Ralph Webb has been one of the few consistent players on Vanderbilt’s offense this season. With 560 yards through seven games, Webb is on pace to break the school’s freshman rushing record. However, the tailback has seen a varying amount of carries, lacking touches late as the Commodores find themselves facing large deficits.

“Ralph has been a workhorse. He is a guy who you have to keep feeding,” coach Derek Mason told the Tennesseean. “He just gets better as the game goes on, and we have to continue to understand that. We need to stick to our game plan, feed the hoss and let him keep running.”

Webb has rushed for 400 yards on 77 carries in the first half of games, averaging 5.2 yards per carry. But he has just 160 yards on 45 carries (3.6 average) in the second half this season.

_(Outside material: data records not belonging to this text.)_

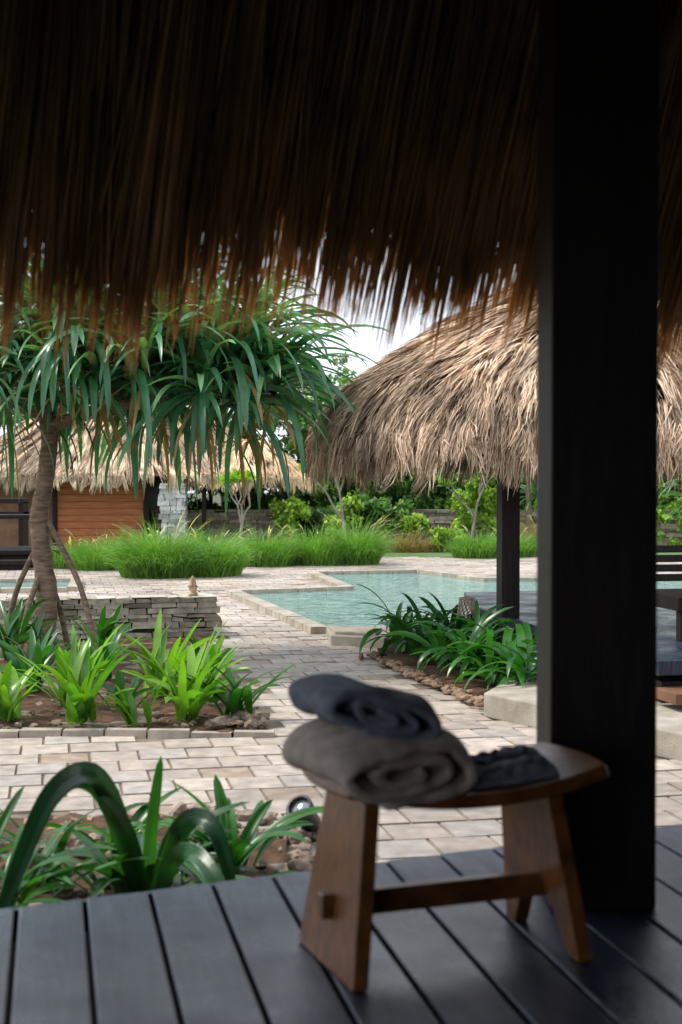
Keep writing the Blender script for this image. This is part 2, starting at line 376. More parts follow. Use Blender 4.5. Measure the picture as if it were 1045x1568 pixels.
# ------------------------------------------------------------------ thatch dome roofs
def thatch_roof(cx,cy,rx,ry,prof,n,slen,sw,cols,ex=2.4,hang=.12,lift=.05,tlt=.32,conv=.6):
    prof=np.array(prof,float); rr=prof[:,0]; zz=prof[:,1]
    rm=(rx+ry)/2; seg=np.hypot(np.diff(rr)*rm,np.diff(zz)); s=np.concatenate([[0],np.cumsum(seg)]); S=s[-1]
    def pos(t,th,out=0.):
        over=np.maximum(t-S,0); tt=np.minimum(t,S)
        r=np.interp(tt,s,rr); z=np.interp(tt,s,zz)-over
        c,sn=np.cos(th),np.sin(th); k=(np.abs(c)**ex+np.abs(sn)**ex)**(-1/ex)
        x=(r*rx+out)*k*c; y=(r*ry+out)*k*sn
        return np.stack([cx+x,cy+y,z+out*.5],-1)
    th=np.linspace(0,2*math.pi,73)[:-1]; ts=np.linspace(0,S,16); V=[];F=[]
    for t in ts: V.append(pos(np.full(72,t),th,-.06))
    V=np.concatenate(V)
    for i in range(15):
        for j in range(72): F.append([i*72+j,i*72+(j+1)%72,(i+1)*72+(j+1)%72,(i+1)*72+j])
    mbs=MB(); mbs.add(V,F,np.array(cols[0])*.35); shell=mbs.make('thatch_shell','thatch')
    per=14; m=n//per
    u=R.uniform(0,1,m); tt=S*np.sqrt(u)*1.02-slen*.3
    th=R.uniform(0,2*math.pi,m)
    ecl=R.random(m)<.22; tt[ecl]=S-R.uniform(0,slen*.6,ecl.sum())
    tl=R.normal(0,tlt,m); f=R.uniform(0,1,(m,1))
    base=np.array(cols[0])*(1-f)+np.array(cols[1])*f
    nz=np.array([noise.noise(Vector((math.cos(a)*3,math.sin(a)*3,b_*1.2))) for a,b_ in zip(th,tt)])
    base*=(1+.7*nz)[:,None]
    T=np.repeat(tt,per)+R.normal(0,.06,m*per); TH=np.repeat(th,per)+R.normal(0,.045/rm,m*per)
    ln=slen*R.uniform(.6,1.2,m*per)*np.repeat(R.uniform(.75,1.3,m),per); dth=np.repeat(tl,per)*.25/rm+R.normal(0,.025/rm,m*per)-(TH-np.repeat(th,per))*conv
    lf=np.repeat(R.uniform(.01,lift,m),per)
    Ts=np.maximum(T,0.02)
    P=np.stack([pos(Ts,TH,-.02),pos(Ts+ln*.5,TH+dth*.5,lf*.6),pos(Ts+ln,TH+dth,lf*1.0)],1)
    mx=zz[-1]-hang*(np.repeat(R.uniform(.05,1.,m)**1.8*1.15,per)+R.uniform(0,.4,m*per))
    P[:,2,2]=np.maximum(P[:,2,2],mx); P[:,1,2]=np.maximum(P[:,1,2],mx+.05)
    tang=unit(np.stack([-np.sin(TH),np.cos(TH),np.zeros_like(TH)],-1)); tang=unit(tang+R.normal(0,.35,tang.shape))
    W=np.array([1,.8,.12])[None]*sw*R.uniform(.6,1.4,(m*per,1))
    mb=MB(); ribbons(mb,P,tang[:,None,:],W,np.repeat(base,per,0)*R.uniform(.55,1.5,(m*per,1)))
    st=mb.make('thatch_strands','thatch'); return [shell,st]
TC=((.17,.105,.06),(.76,.57,.41))
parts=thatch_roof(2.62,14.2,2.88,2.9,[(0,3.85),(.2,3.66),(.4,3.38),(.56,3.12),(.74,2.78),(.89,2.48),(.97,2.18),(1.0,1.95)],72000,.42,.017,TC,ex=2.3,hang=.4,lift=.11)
posts=[]
for k,(x,y) in enumerate([(1.44,12.25),(3.9,12.3),(4.6,15.9),(2.6,16.0)]):
    posts.append(box3('post_%d'%(k+1),(x,y,1.3),U,Vv,(0,0,1),(.08,.08,.85),'dark'))
for (a,b_) in (((1.44,12.25),(3.9,12.3)),((1.44,12.25),(2.6,16.0))):
    a=np.array(a);b_=np.array(b_);d=(b_-a);l=np.linalg.norm(d);d/=l
    posts.append(box3('beam',(*(a+b_)/2,2.09),(*d,0),(-d[1],d[0],0),(0,0,1),(l/2,.06,.07),'dark'))
base=prism('platform_base',grow(plat,-.1),-.02,.30,'dark',0)
top=prism('platform_deck',plat,.35,.45,'deck',.006)
bx=[]
bx.append(box3('seat_frame',(3.3,10.9,.72),Vv,U,(0,0,1),(.95,.4,.05),'dark'))
for k in range(4): bx.append(box3('back_slat',(3.3,11.3,.86+.075*k),Vv,U,(0,0,1),(.95,.02,.028),'dark'))
for sx in(-1,1):
    for sy in(-1,1): bx.append(box3('leg',np.array([3.3,10.9,.56])+Vv*sx*.88+U*sy*.34,Vv,U,(0,0,1),(.04,.04,.108),'dark'))
group('daybed',bx)
group('thatched_pool_hut',parts+posts+[base,top])
cb=prism('concrete_step',block,-.01,.16,'concrete',.012)
ws=box3('timber_step',np.array([3.0,9.25,.24]),Vv,U,(0,0,1),(.95,.16,.035),'brownwood')

mb=MB(); cx,cy=1.17,13.2
def rl(z): return .105-.03*abs(z-.2)/.25
for k in range(14):
    for sgn in(1,-1):
        pp=[]
        for j in range(13):
            z=j/12*.5; a=k*2*math.pi/14+sgn*z*4; pp.append((cx+rl(z)*math.cos(a),cy+rl(z)*math.sin(a),.03+z))
        tube(mb,pp,[.005]*13,(.5,.4,.3),4)
for z in(0,.2,.5):
    pp=[(cx+rl(z)*math.cos(a),cy+rl(z)*math.sin(a),.03+z) for a in np.linspace(0,2*math.pi,17)]
    tube(mb,pp,[.01]*17,(.5,.4,.3),5)
lan=mb.make('rattan_lantern','rattan')

# ------------------------------------------------------------------ left house
TC2=((.34,.24,.16),(.8,.62,.44))
p1=thatch_roof(-5.6,37,4.2,3.4,[(0,4.1),(.3,3.85),(.6,3.1),(.85,2.3),(1.0,1.8)],20000,.7,.04,TC2,ex=4,hang=.35)
pl=[]
for k in range(11):
    pl.append(box3('plank_%d'%k,(-5.85,34.6,.085+k*.165),(1,0,0),(0,1,0),(0,0,1),(1.05,.03,.079),'redwood',.006))
pl.append(box3('door',(-7.7,34.7,.9),(1,0,0),(0,1,0),(0,0,1),(.7,.05,.9),'brownwood'))
pl.append(box3('wall_core',(-6.3,36.3,.9),(1,0,0),(0,1,0),(0,0,1),(1.6,1.6,.9),'dark'))
pl.append(box3('corner_post',(-4.72,34.5,.9),(1,0,0),(0,1,0),(0,0,1),(.07,.07,.95),'dark'))
pl.append(box3('frame',(-6.95,34.55,.9),(1,0,0),(0,1,0),(0,0,1),(.05,.07,.95),'dark'))
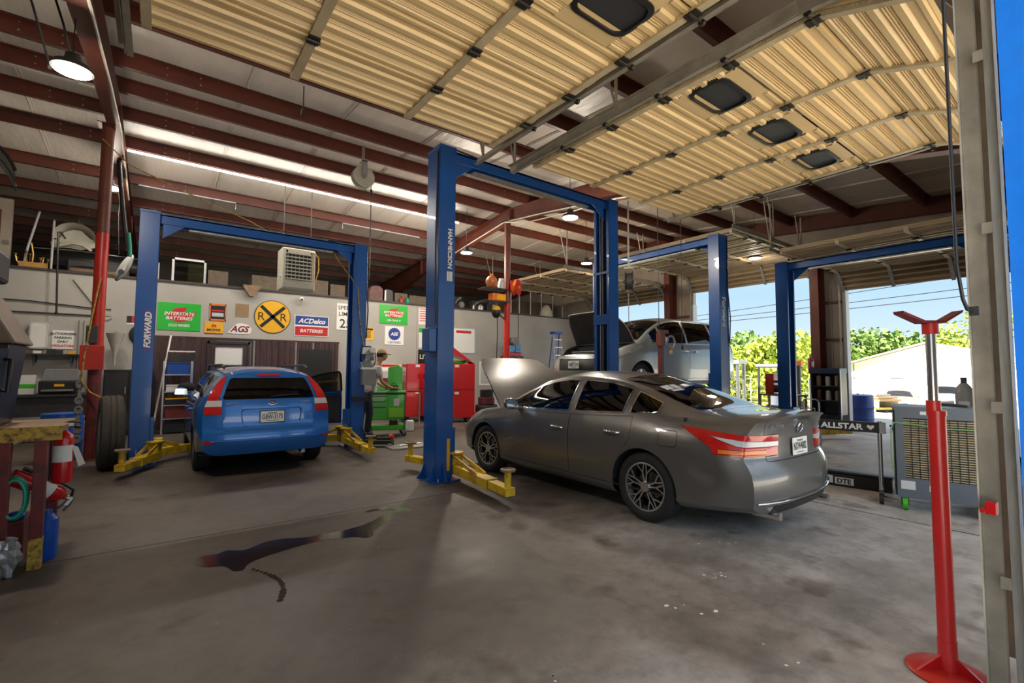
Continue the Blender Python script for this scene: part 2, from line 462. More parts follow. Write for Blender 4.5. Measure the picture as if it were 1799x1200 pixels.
# front wall with the two open bays
mb = MB()
for a, b, z in ((XL, -.32, 0), (2.98, 3.42, 0), (6.86, XR + .15, 0), (-.32, 2.98, 3.66), (3.42, 6.86, 3.66)):
    mb.bb((a, 0.05, z), (b, 0.30, roofz(.2)))
struct('wall_front', mb, 'panelbeige')
# right wall with three open bays
mb = MB()
def wr(y0, y1, z0): mb.bb((XR, y0, z0), (XR + .15, y1, roofz((y0 + y1) / 2) + .2), mi=0)
wr(.05, 1.30, 0); wr(1.3, 4.40, 3.56); wr(4.40, 5.08, 0); wr(5.08, 8.62, 4.10); wr(8.62, 9.45, 0); wr(9.45, 12.9, 3.9); wr(12.9, YB, 0)
struct('wall_right', mb, 'panelbeige')
k = 30
for (y0, y1) in ((4.40, 5.08), (8.62, 9.45)):       # wall columns, girts and jamb angles on the piers
    mb = MB(); yc = y1 - .12
    mb.bb((XR - .42, yc - .1, 0), (XR - .405, yc + .1, 4.7), mi=0); mb.bb((XR - .405, yc - .006, 0), (XR - .012, yc + .006, 4.7), mi=0); mb.bb((XR - .012, yc - .1, 0), (XR, yc + .1, 4.7), mi=0)
    for z in (1.35, 2.25, 3.2): mb.bb((XR - .1, y0 + .06, z), (XR - .002, yc - .1, z + .06), mi=0)
    mb.bb((XR - .004, y0 + .3, 0), (XR - .001, y0 + .31, 3.6), mi=0)
    struct('trim_%d' % k, mb, ['redsteel']); k += 1
    mb = MB(); mb.bb((XR - .06, y0 - .02, 0), (XR + .16, y0 + .06, 3.6)); mb.bb((XR + .02, y1 - .03, 0), (XR + .16, y1 + .02, 4.1))
    struct('trim_%d' % k, mb, 'lgrey'); k += 1
# blue painted door jamb beside the camera, with its grey angle
mb = MB(); mb.bb((2.965, -0.12, 0), (2.985, .325, 3.7)); struct('trim_40', mb, 'jambblue')

# ------------------------------------------------------------------ overhead doors
M['doortan'] = mat('tan_door_steel', (0.70, 0.50, 0.25), 0.42, var=0.16, scale=1.3, stretch=(0.5, 3, 1))
M['doorbrown'] = mat('sooty_tan_door_steel', (0.40, 0.30, 0.18), 0.5, var=0.3, scale=1.5, stretch=(0.5, 3, 1))  # same tan steel, coloured darker for the weaker light on the side doors
M['doorstile'] = mat('tan_door_stile', (0.50, 0.40, 0.25), 0.45, var=0.25, scale=6)
M['hinge'] = mat('black_hinge', (0.03, 0.025, 0.02), 0.45, metal=0.4)
M['track'] = mat('dusty_track_steel', (0.34, 0.30, 0.24), 0.5, metal=0.35, var=0.3, scale=4)
M['doorglass'] = mat('smoked_door_window', (0.035, 0.035, 0.037), .38)
PITCH = 0.62
def rib_profile():
    """height of the pressed ribs across one section, from joint to joint"""
    P = [(0.0, 0), (.012, 0), (.018, .018), (.05, .018), (.06, .004)]
    y = .07
    for _ in range(3):
        for k in range(3): P += [(y, .004), (y + .006, .015), (y + .012, .004)]; y += .02
        P += [(y + .004, .004), (y + .016, .027), (y + .062, .027), (y + .076, .004)]; y += .092
    P += [(PITCH - .055, .004), (PITCH - .045, .018), (PITCH - .016, .018), (PITCH - .010, 0), (PITCH, 0)]
    return P
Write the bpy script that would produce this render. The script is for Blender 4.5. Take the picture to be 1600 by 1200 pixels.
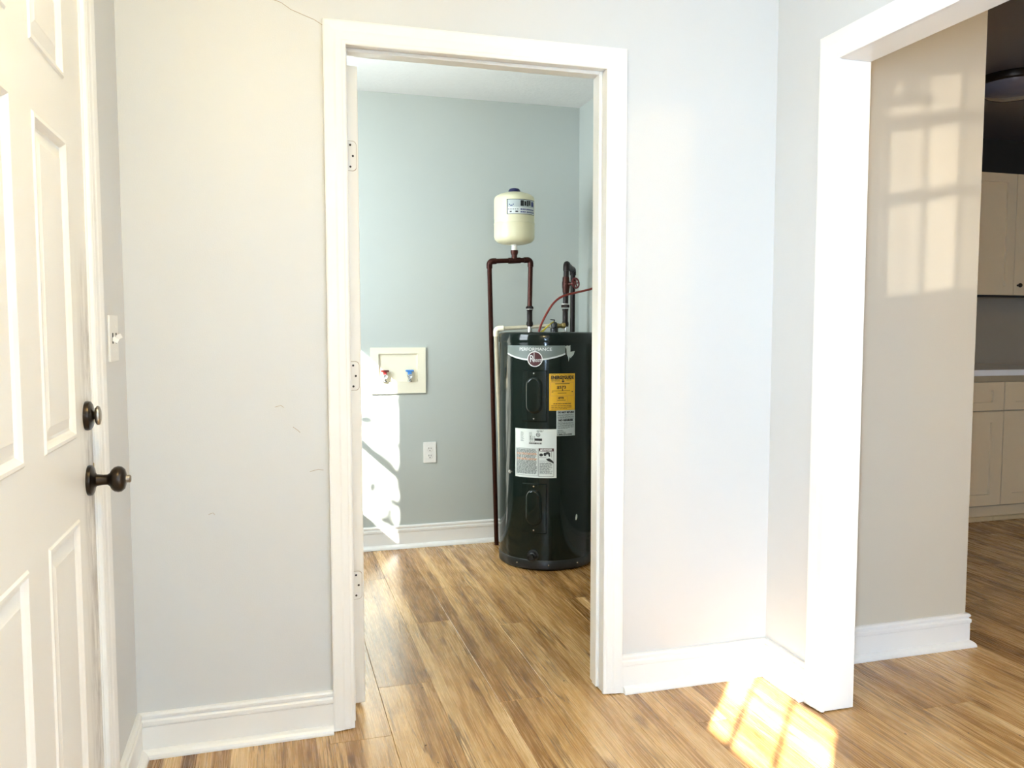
import bpy, bmesh, math, random
from mathutils import Vector, Matrix
random.seed(7)
for o in list(bpy.data.objects):
    bpy.data.objects.remove(o)
S = bpy.context.scene
C = S.collection
R_ = math.radians

# ------------------------------------------------------------------ camera
FPX, YAW, PITCH, ROLL, CAMH = 1281.4, R_(16.3), R_(-3.9075), R_(-0.036), 1.225
F = Vector((math.sin(YAW) * math.cos(PITCH), math.cos(YAW) * math.cos(PITCH), math.sin(PITCH)))
RT = Vector((math.cos(YAW), -math.sin(YAW), 0))
UP = RT.cross(F)
RT, UP = RT * math.cos(ROLL) + UP * math.sin(ROLL), -RT * math.sin(ROLL) + UP * math.cos(ROLL)
cd = bpy.data.cameras.new('camera')
cd.sensor_width = 36
cd.lens = FPX / 1600 * 36
cd.clip_start = 0.02
cam = bpy.data.objects.new('camera', cd)
C.objects.link(cam)
M4 = Matrix((RT, UP, -F)).transposed().to_4x4()
M4.translation = (0, 0, CAMH)
cam.matrix_world = M4
S.camera = cam

# ------------------------------------------------------------------ light and exposure
S.view_settings.view_transform = 'Standard'
S.view_settings.look = 'None'
S.view_settings.gamma = 1
S.view_settings.use_curve_mapping = False
S.view_settings.exposure = 0.95
W = bpy.data.worlds.new('sky')
S.world = W
W.use_nodes = True
bg = W.node_tree.nodes['Background']
bg.inputs[0].default_value = (0.62, 0.78, 1.0, 1)
bg.inputs[1].default_value = 1.2

SUN_AZ = Vector((0.66, 0.75))
SUN_TAN = 0.62


def aim(o, d):
    o.rotation_euler = Vector(d).to_track_quat('-Z', 'Y').to_euler()


def lamp(name, kind, loc, d, energy, col, **kw):
    l = bpy.data.lights.new(name, kind)
    l.energy = energy
    l.color = col
    for k, v in kw.items():
        setattr(l, k, v)
    o = bpy.data.objects.new(name, l)
    o.location = loc
    aim(o, d)
    C.objects.link(o)
    return o


COOL = (0.60, 0.79, 1.0)
lamp('sun_light', 'SUN', (-4, -4, 5), (SUN_AZ.x, SUN_AZ.y, -SUN_TAN), 30, (1.0, 0.97, 0.90), angle=R_(0.5))
# daylight entering through unseen windows, mostly added for the light (area lights standing in the openings)
lamp('added_window_light_back', 'AREA', (0.62, -2.93, 1.5), (0, 1, -0.05), 16, COOL, shape='RECTANGLE', size=1.5, size_y=1.4)
lamp('window_daylight_left', 'AREA', (-0.50, -0.40, 1.22), (1, 0.1, 0), 300, (0.52, 0.725, 1.0), shape='RECTANGLE', size=0.5, size_y=0.7)
lamp('window_daylight_laundry', 'AREA', (-0.64, 3.40, 1.60), (1, 0.2, -0.1), 30, (0.85, 0.95, 1.0), shape='RECTANGLE', size=0.75, size_y=1.1)
lamp('added_window_light_dining', 'AREA', (3.6, -2.93, 1.5), (0, 1, -0.05), 4, (1.0, 0.93, 0.82), shape='RECTANGLE', size=1.6, size_y=1.3)

# ------------------------------------------------------------------ materials
MATS = {}


def new_mat(name):
    m = bpy.data.materials.new(name)
    m.use_nodes = True
    MATS[name] = m
    nt = m.node_tree
    return m, nt, nt.nodes['Principled BSDF']


def N(nt, t, **kw):
    n = nt.nodes.new(t)
    for k, v in kw.items():
        setattr(n, k, v)
    return n


def plain(name, col, rough=0.5, metal=0.0, var=0.06, nscale=30, bump=0.0, bscale=120, coat=0.0, coat_rough=0.1, emit=None, spec=None):
    m, nt, b = new_mat(name)
    L = nt.links.new
    tc = N(nt, 'ShaderNodeTexCoord')
    n = N(nt, 'ShaderNodeTexNoise')
    n.inputs['Scale'].default_value = nscale
    n.inputs['Detail'].default_value = 4
    L(tc.outputs['Object'], n.inputs['Vector'])
    mix = N(nt, 'ShaderNodeMix', data_type='RGBA')
    lo = [max(0, c * (1 - var)) for c in col]
    hi = [min(1, c * (1 + var)) for c in col]
    mix.inputs[6].default_value = (*lo, 1)
    mix.inputs[7].default_value = (*hi, 1)
    L(n.outputs['Fac'], mix.inputs[0])
    L(mix.outputs[2], b.inputs['Base Color'])
    b.inputs['Roughness'].default_value = rough
    b.inputs['Metallic'].default_value = metal
    if spec is not None:
        b.inputs['Specular IOR Level'].default_value = spec
    if coat:
        b.inputs['Coat Weight'].default_value = coat
        b.inputs['Coat Roughness'].default_value = coat_rough
    if bump:
        n2 = N(nt, 'ShaderNodeTexNoise')
        n2.inputs['Scale'].default_value = bscale
        n2.inputs['Detail'].default_value = 3
        L(tc.outputs['Object'], n2.inputs['Vector'])
        bp = N(nt, 'ShaderNodeBump')
        bp.inputs['Strength'].default_value = bump
        bp.inputs['Distance'].default_value = 0.002
        L(n2.outputs['Fac'], bp.inputs['Height'])
        L(bp.outputs['Normal'], b.inputs['Normal'])
    if emit:
        b.inputs['Emission Color'].default_value = (*emit[0], 1)
        b.inputs['Emission Strength'].default_value = emit[1]
    return m


WALLC = (0.648, 0.644, 0.622)
plain('paint', WALLC, 0.42, var=0.02, nscale=2.2, bump=0.12, bscale=260)
plain('paint_laundry', (0.47, 0.50, 0.462), 0.42, var=0.025, nscale=2.2, bump=0.12, bscale=260)
plain('paint_hall_warm_light', (0.60, 0.55, 0.45), 0.42, var=0.02, nscale=2.2, bump=0.12, bscale=260)  # warm hall light put into the wall colour
plain('ceiling_paint', (0.74, 0.74, 0.72), 0.8, var=0.02, bump=0.3, bscale=90)
plain('ceiling_texture', (0.74, 0.74, 0.71), 0.85, var=0.03, bump=1.0, bscale=55)
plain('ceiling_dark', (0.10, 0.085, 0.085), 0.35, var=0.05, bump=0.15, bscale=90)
plain('trim_white', (0.86, 0.845, 0.80), 0.3, var=0.02, nscale=6, bump=0.04, bscale=60)
plain('door_white', (0.84, 0.80, 0.72), 0.33, var=0.02, nscale=5, bump=0.05, bscale=180)
plain('plastic_white', (0.82, 0.80, 0.75), 0.35, var=0.01)
plain('plastic_cream', (0.84, 0.79, 0.62), 0.4, var=0.03)
plain('pipe_cream', (0.50, 0.45, 0.33), 0.5, var=0.15, nscale=40)
plain('copper', (0.045, 0.014, 0.010), 0.38, metal=0.75, var=0.55, nscale=45)
plain('copper_black', (0.014, 0.009, 0.008), 0.45, metal=0.6, var=0.5, nscale=45)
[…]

Webb is just 238 yards shy of Kwane Doster’s freshman record of 798 yards set in 2002. He is also on pace to rush for over 1,000 yards.

“The only thing that matters is whether those yards are making the team better,” Webb said. “Those yards need to lead to winning games. But the only way we’re going to do that is do everything better — run the ball better, pass better, catch the ball and do something with it and block better downfield.”

As Vanderbilt (2-5, 0-4 SEC) enters its matchup Saturday at Missouri (5-2, 2-1), Mason said an offensive goal for the remainder of the schedule is to give Webb more carries late into games.

“We have to continue to feed Ralph,” Mason said. “The combination of Ralph and Dallas (Rivers) can do a lot of things for us. Ralph is still the No. 1, and those other guys will get carries after that. But in our backfield, we have three backs (including Jerron Seymour) with different dimensions in their ability to run, pass (protect) and get the ball out of the backfield — which we haven’t been able to do enough.”